Ostensibly the ruling elite did all this in the ‘national interest’. However, whether the national interest has been served is very much evident from the results accrued from these policies and decisions. The country was halved (with the creation of Bangladesh); the Afghan jihad has backfired, resulting in religious extremism of proportions never seen before, leading to terrorism and putting Pakistan on the watch list of the world; the Kashmir issue is still far from a solution, and relations with ‘old friends’ like Iran (in the neighbourhood) and the US are strained (to say the least).

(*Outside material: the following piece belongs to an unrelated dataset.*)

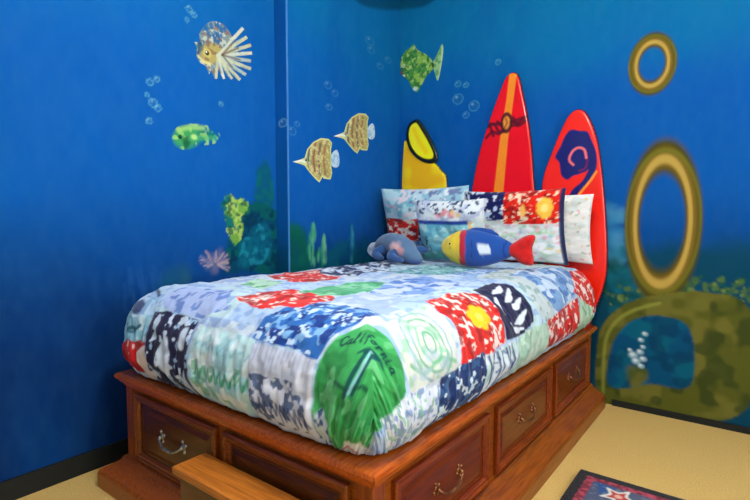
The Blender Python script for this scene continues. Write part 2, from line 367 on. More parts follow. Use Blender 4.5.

Pakistan is amongst the lowest developed with regard to social, economic and human development on almost all survey lists; inter-provincial tensions and Centre-provinces conflict is on the increase; the economy relies more and more on loans, and the state organs are losing confidence in each other day by day.
Since the establishment has consistently held power over the state institutions in our history, according to the universal rule of ‘power brings responsibility’, the ruling establishment bears sole responsibility for the ‘existential threat’ bandied about constantly, due to its myopic and anti-democratic policies in our history.